# MATERIAL
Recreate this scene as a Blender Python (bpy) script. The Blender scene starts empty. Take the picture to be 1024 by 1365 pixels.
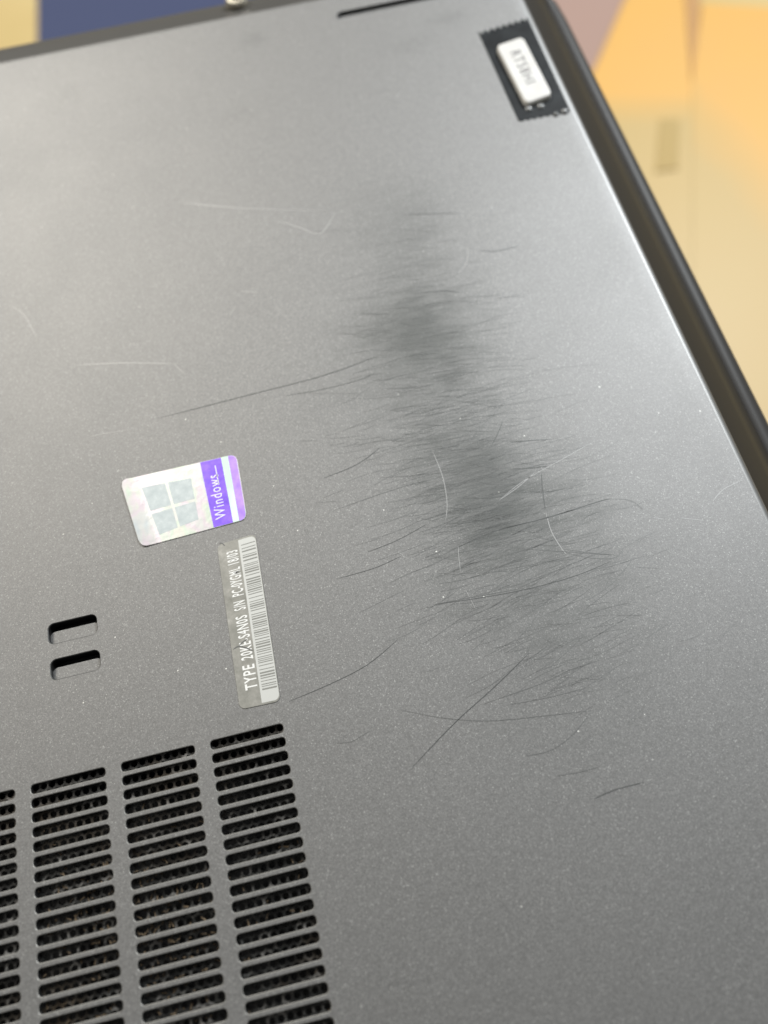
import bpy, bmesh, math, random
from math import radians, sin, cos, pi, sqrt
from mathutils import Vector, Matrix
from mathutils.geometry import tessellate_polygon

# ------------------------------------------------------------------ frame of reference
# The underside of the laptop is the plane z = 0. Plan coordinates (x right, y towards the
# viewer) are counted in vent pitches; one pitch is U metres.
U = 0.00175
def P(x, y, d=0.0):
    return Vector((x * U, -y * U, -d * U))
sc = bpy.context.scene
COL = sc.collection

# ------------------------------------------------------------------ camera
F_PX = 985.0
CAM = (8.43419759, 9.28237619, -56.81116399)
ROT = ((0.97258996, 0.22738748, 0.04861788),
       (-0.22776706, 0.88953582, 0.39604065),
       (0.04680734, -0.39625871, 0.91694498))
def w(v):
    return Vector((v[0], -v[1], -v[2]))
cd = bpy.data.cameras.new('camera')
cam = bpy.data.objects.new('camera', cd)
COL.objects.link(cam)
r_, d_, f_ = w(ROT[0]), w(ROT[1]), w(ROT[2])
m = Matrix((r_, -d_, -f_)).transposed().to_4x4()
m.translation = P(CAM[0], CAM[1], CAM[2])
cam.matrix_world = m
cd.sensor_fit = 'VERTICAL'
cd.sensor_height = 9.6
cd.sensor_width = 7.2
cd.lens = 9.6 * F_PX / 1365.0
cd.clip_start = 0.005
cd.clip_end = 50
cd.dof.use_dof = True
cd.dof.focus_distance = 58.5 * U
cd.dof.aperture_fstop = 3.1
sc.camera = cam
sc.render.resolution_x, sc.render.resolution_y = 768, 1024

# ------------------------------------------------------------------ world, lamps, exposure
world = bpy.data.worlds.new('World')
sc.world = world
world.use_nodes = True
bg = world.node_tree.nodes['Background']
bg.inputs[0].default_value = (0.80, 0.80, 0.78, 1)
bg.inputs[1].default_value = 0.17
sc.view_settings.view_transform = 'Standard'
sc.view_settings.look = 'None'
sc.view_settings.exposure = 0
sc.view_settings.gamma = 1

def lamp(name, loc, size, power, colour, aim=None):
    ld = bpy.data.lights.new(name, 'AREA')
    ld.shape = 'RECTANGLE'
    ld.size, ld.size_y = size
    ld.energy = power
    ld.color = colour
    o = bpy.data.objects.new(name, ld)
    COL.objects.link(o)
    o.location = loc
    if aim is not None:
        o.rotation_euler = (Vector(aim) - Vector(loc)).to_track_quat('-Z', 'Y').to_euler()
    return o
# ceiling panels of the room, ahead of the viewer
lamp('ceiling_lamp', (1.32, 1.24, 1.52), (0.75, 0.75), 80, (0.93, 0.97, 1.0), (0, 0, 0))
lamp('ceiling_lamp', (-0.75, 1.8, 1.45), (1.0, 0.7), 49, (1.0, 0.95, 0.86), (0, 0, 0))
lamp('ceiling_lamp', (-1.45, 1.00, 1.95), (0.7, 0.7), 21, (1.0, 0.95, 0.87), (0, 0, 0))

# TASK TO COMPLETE
From the first line above through the line containing "sc.render.resolution_x, sc.render.resolution_y = 768, 1024", copy everything exactly, without the pictures.

# THE ANSWER
Recreate this scene as a Blender Python (bpy) script. The Blender scene starts empty. Take the picture to be 1024 by 1365 pixels.
import bpy, bmesh, math, random
from math import radians, sin, cos, pi, sqrt
from mathutils import Vector, Matrix
from mathutils.geometry import tessellate_polygon

# ------------------------------------------------------------------ frame of reference
# The underside of the laptop is the plane z = 0. Plan coordinates (x right, y towards the
# viewer) are counted in vent pitches; one pitch is U metres.
U = 0.00175
def P(x, y, d=0.0):
    return Vector((x * U, -y * U, -d * U))
sc = bpy.context.scene
COL = sc.collection

# ------------------------------------------------------------------ camera
F_PX = 985.0
CAM = (8.43419759, 9.28237619, -56.81116399)
ROT = ((0.97258996, 0.22738748, 0.04861788),
       (-0.22776706, 0.88953582, 0.39604065),
       (0.04680734, -0.39625871, 0.91694498))
def w(v):
    return Vector((v[0], -v[1], -v[2]))
cd = bpy.data.cameras.new('camera')
cam = bpy.data.objects.new('camera', cd)
COL.objects.link(cam)
r_, d_, f_ = w(ROT[0]), w(ROT[1]), w(ROT[2])
m = Matrix((r_, -d_, -f_)).transposed().to_4x4()
m.translation = P(CAM[0], CAM[1], CAM[2])
cam.matrix_world = m
cd.sensor_fit = 'VERTICAL'
cd.sensor_height = 9.6
cd.sensor_width = 7.2
cd.lens = 9.6 * F_PX / 1365.0
cd.clip_start = 0.005
cd.clip_end = 50
cd.dof.use_dof = True
cd.dof.focus_distance = 58.5 * U
cd.dof.aperture_fstop = 3.1
sc.camera = cam
sc.render.resolution_x, sc.render.resolution_y = 768, 1024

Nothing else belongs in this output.